The same is true for the Irish language, which Shane describes as the “very heart and soul of our cultural identity” in Old Ways in New Days. The language is intricately linked to the living traditions across the island, he explains, providing “a different prism through which we explore our sense of place or sense of the world.”

“Whether it has to do with things like weather or place names or the way in which we greet each other, there’s a different way of being through the language,” Shane continues.

In a chapter detailing the part that the weather occupies in the Irish psyche (we are, as Shane puts it, “a nation emphatically obsessed and communally consumed” with weather), he unpacks the multitude of expressions as Ghaeilge for rain.

These include braon báistighe (a little shower of rain); braoille fearthana (a heavy shower of rain); and spéachán (a spit or kick of rain). They serve as cultural signifiers of our excellent understanding of the wet.

“All those words for the way we describe rain are a part of us, and we’re all celebrating it now,” says Shane. “Before we never even knew that we were doing it.”

Shane Lehane pictured in his home in Vicarsown, Co Cork. \ Donal O' Leary

Influences like TG4 and the Gaeltacht have renewed an enthusiasm for our native language, Shane adds, but it was not always this way. “When I went to school, it was tough,” he says. “The language was being pushed upon us, and as soon as you finished school, you went away from it because there was no place to use it.

“Now people are proud of saying ‘slán’. There’s a sort of a contentedness to doing that, whereas before you were judged – you either had to be fully fluent or you didn’t speak at all. And I think people celebrating the language is giving them confidence to use their few words.”

Talking to Irish Country Living in his home in Cork, Shane explains that ironically, it was outside Ireland and in France where he wrote much of Old Ways to New Days.

“I have a mobile home in Fouras, a seaside town just south of La Rochelle and each morning I got up at half past six, and I wrote most of the book over the summer months.” The geographic distance gave Shane “a clarity” to think about Irishness and the way that it has manifested itself over time.

Peppered throughout are also quirky and humorous illustrations hand-drawn by Sara Baker, a Northern Irish artist. The book would not be the same without them, according to Shane.

“Sara’s magnificent, beautiful illustrations gives the book an incredible energy, it brings the text off the page,” he enthuses.

Evolution of media

Old Ways in New Days takes the reader right up to the present day. Shane’s reflects on the evolution of newspapers, radio and television, pointing to the rapid pace of change that defined the late 20th century. Now social media and AI are part of the conversation.

“It’s the same argument, isn’t it?” Shane responds. “We’re talking an awful lot about AI [these days]. Before we were talking about satellite television and radio.”

The cultural anthropologist is remarkably unfazed by AI. “I believe in humanity,” Shane resolves.

“I think there is an equal wave at the other side. There are other aspects of human endeavour, friendship, conversation, human contact, singing. AI is not going to get rid of it.”
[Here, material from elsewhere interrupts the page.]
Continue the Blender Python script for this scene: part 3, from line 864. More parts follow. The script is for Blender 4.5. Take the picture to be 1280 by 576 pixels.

Having worked in folklore for over 35 years, one could assume that Shane has uncovered everything there is to know about Ireland’s cultural and material heritage. But he insists that he is “always learning”.

“I have people writing to me, meeting me, telling me things, giving me information. That’s increasing rather than decreasing.”

A self-described “sponge”, he soaks it all up. That ‘other Ireland’ will always hold fascination and intrigue for Shane, and in his book, he beckons us in.

Old Ways to New Days: The Folklore, Traditions and Everyday Objects that Shaped Ireland by Shane Lehane is published by Hachette Books Ireland, Hardback, €18.99.